Todos os anos os brasileiros pagam integralmente os juros que o FMI manda pagar (que é a meta do superávit primário), mas mesmo assim, o valor principal da dívida continua crescendo. No ano de 2014, por exemplo, quase metade do Orçamento Geral da União foi destinado ao superávit primário. Isso mesmo! Foram quase 50% da arrecadação total da União para as mãos dos banqueiros. Pensava que o maior gasto do governo era com o Programa Bolsa Família? Ah, antes fosse! Ele não chega a ocupar nem 0,5% (meio por cento) do orçamento público federal.
Prioriza-se o pagamento dos juros dessa dívida, que ninguém sabe a origem, e nem onde foi aplicado tais valores, para depois fazer o planejamento das ações do Estado sobre o montante que sobrar. E tudo gira em torno do superávit primário: os juros das dívidas dos estados; o arrocho salarial dos servidores públicos e dos aposentados; a diminuição de despesas governamentais e os lucros das empresas estatais. Tudo é para “fazer caixa” para pagar a fraudulenta dívida “pública”.

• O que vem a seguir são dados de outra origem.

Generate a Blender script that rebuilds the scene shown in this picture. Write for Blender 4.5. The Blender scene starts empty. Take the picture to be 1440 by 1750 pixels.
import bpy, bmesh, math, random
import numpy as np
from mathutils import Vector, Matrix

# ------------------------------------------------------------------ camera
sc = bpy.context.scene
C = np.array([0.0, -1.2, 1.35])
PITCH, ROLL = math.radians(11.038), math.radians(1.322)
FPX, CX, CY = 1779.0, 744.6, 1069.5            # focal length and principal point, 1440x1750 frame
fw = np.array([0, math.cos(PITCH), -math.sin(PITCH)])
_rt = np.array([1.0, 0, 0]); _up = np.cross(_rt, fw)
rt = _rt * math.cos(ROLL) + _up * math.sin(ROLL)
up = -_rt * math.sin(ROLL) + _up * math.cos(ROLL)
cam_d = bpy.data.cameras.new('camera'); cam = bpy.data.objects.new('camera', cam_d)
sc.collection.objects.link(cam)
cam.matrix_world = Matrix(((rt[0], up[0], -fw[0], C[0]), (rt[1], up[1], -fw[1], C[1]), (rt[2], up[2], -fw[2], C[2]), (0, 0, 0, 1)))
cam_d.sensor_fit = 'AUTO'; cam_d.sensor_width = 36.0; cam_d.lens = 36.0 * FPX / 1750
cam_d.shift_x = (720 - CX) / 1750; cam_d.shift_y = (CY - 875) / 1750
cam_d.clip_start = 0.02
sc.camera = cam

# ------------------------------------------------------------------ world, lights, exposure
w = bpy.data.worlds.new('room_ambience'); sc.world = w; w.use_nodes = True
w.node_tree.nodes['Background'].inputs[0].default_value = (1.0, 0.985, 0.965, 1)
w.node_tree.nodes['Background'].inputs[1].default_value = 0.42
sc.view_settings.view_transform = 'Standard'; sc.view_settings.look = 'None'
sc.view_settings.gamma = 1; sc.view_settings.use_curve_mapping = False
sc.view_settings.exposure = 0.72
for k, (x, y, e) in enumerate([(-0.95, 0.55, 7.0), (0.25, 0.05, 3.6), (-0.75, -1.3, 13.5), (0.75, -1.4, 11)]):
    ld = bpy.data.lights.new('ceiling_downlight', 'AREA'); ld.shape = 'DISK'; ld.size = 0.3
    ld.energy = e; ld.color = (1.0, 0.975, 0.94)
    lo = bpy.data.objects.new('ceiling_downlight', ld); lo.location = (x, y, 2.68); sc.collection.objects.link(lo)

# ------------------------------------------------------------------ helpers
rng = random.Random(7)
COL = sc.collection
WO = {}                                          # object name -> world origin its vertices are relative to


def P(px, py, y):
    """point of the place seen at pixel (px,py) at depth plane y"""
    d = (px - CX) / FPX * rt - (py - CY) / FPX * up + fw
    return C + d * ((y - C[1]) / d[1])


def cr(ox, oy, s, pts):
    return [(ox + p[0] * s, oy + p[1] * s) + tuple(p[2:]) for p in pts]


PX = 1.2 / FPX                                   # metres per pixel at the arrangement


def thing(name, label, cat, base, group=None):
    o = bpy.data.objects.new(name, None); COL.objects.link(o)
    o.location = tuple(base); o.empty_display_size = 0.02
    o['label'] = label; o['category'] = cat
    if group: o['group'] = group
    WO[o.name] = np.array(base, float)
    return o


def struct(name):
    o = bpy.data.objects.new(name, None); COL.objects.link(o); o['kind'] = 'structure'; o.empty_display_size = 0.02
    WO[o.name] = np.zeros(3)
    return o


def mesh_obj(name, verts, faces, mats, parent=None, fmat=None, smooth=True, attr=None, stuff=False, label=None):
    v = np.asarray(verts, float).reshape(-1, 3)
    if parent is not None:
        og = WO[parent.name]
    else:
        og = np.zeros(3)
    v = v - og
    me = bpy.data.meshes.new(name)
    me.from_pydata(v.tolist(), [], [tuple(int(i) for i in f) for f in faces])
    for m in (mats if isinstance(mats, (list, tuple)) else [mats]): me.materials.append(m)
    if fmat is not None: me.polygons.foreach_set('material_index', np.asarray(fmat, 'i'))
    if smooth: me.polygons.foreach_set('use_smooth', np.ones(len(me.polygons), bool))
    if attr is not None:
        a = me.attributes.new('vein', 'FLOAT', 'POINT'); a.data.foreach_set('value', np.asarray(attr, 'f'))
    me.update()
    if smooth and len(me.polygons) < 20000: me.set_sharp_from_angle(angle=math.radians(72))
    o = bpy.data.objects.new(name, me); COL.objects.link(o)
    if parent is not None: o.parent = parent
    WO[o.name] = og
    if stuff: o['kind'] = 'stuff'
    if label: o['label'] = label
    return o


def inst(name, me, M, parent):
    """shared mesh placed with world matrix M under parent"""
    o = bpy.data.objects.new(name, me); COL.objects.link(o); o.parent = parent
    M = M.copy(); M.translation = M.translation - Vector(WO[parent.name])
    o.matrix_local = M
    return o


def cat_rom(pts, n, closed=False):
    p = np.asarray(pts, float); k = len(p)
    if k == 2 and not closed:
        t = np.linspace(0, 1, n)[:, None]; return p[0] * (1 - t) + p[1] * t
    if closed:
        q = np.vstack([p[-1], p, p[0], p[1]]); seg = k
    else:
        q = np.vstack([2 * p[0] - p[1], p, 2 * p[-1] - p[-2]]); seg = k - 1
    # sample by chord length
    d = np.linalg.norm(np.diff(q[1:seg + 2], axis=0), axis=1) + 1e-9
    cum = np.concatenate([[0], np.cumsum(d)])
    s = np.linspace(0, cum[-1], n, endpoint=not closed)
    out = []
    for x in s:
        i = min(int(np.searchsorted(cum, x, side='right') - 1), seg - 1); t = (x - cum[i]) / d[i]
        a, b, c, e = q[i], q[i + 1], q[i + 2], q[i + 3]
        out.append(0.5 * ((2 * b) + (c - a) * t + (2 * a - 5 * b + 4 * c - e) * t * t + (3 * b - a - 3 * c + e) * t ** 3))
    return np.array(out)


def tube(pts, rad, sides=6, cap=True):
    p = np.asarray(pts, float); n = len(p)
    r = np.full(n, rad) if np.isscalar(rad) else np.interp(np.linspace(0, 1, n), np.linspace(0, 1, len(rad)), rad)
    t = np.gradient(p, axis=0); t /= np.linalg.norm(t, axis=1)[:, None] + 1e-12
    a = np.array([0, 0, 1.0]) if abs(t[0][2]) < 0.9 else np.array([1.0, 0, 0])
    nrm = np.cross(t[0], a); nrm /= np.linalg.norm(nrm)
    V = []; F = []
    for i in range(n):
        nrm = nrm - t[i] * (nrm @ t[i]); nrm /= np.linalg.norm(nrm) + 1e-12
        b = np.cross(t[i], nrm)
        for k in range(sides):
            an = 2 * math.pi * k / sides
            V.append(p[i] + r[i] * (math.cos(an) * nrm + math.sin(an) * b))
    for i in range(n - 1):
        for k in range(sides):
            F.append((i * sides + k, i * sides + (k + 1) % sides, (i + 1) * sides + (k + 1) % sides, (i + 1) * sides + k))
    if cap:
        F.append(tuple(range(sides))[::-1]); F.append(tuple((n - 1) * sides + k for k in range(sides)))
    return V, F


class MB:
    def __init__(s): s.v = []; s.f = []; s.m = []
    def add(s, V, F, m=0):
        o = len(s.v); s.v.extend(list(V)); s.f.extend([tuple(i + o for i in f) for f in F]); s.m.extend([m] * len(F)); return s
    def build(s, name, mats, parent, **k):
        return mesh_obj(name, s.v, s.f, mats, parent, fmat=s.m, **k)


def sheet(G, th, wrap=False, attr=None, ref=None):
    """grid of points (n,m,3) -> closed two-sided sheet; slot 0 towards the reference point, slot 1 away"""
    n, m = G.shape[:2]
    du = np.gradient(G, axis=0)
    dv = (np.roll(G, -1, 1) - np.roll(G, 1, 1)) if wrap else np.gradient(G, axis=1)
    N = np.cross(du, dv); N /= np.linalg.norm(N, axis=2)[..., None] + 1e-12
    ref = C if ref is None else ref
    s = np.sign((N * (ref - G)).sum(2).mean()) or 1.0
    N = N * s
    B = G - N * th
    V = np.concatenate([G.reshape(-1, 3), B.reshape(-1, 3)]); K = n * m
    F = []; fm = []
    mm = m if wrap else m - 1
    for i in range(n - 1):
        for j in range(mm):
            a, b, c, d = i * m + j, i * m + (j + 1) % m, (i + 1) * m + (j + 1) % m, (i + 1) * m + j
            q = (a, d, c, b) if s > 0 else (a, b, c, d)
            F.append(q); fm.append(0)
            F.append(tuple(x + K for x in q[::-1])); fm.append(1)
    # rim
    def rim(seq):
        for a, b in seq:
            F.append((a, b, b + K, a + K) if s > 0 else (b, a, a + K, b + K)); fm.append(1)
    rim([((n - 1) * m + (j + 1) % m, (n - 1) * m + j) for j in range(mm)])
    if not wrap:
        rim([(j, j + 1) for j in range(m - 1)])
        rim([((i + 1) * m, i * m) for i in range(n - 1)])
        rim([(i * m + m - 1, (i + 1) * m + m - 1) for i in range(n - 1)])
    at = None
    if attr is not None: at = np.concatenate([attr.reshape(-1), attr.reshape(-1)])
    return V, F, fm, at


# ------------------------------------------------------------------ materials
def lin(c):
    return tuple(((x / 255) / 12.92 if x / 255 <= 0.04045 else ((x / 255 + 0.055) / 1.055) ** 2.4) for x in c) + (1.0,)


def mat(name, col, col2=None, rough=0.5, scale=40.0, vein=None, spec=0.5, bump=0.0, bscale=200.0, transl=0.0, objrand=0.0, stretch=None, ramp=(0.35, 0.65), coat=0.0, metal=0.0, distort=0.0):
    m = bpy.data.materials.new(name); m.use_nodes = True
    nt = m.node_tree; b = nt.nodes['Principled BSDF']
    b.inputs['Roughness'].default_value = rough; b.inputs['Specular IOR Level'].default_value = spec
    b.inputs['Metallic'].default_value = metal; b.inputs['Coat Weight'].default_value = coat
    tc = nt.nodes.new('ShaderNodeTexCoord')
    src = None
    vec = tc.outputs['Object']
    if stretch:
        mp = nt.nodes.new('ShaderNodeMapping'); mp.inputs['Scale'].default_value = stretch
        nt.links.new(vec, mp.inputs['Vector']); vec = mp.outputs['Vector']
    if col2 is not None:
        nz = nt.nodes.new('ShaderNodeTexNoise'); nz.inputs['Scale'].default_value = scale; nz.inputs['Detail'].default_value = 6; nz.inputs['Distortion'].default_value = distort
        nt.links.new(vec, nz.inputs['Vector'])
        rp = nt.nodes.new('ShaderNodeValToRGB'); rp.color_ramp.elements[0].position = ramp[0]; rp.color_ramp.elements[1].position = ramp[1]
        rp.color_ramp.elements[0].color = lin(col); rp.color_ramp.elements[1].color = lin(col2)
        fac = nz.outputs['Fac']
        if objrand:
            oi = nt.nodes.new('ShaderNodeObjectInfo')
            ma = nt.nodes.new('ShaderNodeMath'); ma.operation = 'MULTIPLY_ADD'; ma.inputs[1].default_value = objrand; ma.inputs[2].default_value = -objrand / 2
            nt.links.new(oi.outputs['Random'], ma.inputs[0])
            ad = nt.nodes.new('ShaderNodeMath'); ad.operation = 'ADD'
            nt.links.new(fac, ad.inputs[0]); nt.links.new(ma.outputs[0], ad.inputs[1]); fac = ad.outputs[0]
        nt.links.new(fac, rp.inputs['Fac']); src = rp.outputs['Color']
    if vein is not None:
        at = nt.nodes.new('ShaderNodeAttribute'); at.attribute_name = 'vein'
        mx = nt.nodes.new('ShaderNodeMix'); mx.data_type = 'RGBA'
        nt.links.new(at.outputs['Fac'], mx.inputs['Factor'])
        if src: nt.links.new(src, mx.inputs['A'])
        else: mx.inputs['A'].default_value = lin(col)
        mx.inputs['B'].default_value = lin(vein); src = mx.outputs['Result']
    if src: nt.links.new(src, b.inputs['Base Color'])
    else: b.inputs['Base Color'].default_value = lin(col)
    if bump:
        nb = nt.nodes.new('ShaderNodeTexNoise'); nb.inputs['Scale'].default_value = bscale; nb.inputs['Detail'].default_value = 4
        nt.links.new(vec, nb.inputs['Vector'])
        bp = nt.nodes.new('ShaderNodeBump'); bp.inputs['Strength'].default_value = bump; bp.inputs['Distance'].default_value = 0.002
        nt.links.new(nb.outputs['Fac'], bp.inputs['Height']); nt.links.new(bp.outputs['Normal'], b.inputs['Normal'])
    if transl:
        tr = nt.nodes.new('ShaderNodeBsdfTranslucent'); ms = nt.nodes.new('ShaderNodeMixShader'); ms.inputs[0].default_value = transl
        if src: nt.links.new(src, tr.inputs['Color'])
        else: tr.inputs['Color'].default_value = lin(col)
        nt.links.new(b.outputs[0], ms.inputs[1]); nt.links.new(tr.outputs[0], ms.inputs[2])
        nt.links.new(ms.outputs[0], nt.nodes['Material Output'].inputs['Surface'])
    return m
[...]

Recentemente, o deputado federal Fábio Garcia disse em entrevista que o alto preço dos combustíveis no Brasil é porque a Petrobrás ainda é estatal e se configura num monopólio na extração do petróleo, e que se ela ficar nas mãos do mercado e houver concorrência, o preço diminuirá. Comprovadamente, essa é uma conclusão totalmente equivocada. O preço das tarifas das empresas que foram privatizadas não diminuiu, maspelo contrário, cresce a cada dia e eleva a inflação, porque as empresas exigem do governo uma alta taxa de lucro, espoliando seus consumidores, o que atualmente, de fato, a Petrobrás também faz, porém devido à Lei nº 9.530/1997, a qual obriga que todo o seu lucro seja destinado ao pagamento da dívida pública.
Como se não bastasse todos os privilégios legislativos que os banqueiros e as grandes empresas têm sobre o orçamento público brasileiro desde a década de 1990, o governo federal propõe agora o PL 257/2016 para fazer a “rapa do tacho”, pois já não há mais de onde tirar recursos para bancar o famigerado sistema da dívida. No caso dos estados, uma esperança de conter esse saco sem fundo, é a recente liminar concedida pelo STF à Santa Catarina, a qual aponta a ilegalidade da cobrança dos juros praticados pela União, e caso se mantenha, é algo que poderá ser estendido a todos.
Por fim, se o setor do grande empresariado, o qual recebeu incentivos fiscais, desonerações e perdão de vultuosas dívidas tributárias, diz que não vai pagar o pato, tampouco os trabalhadores do setor público devem pagar!
Veneranda Acosta Fernandes – economista e servidora pública estadual.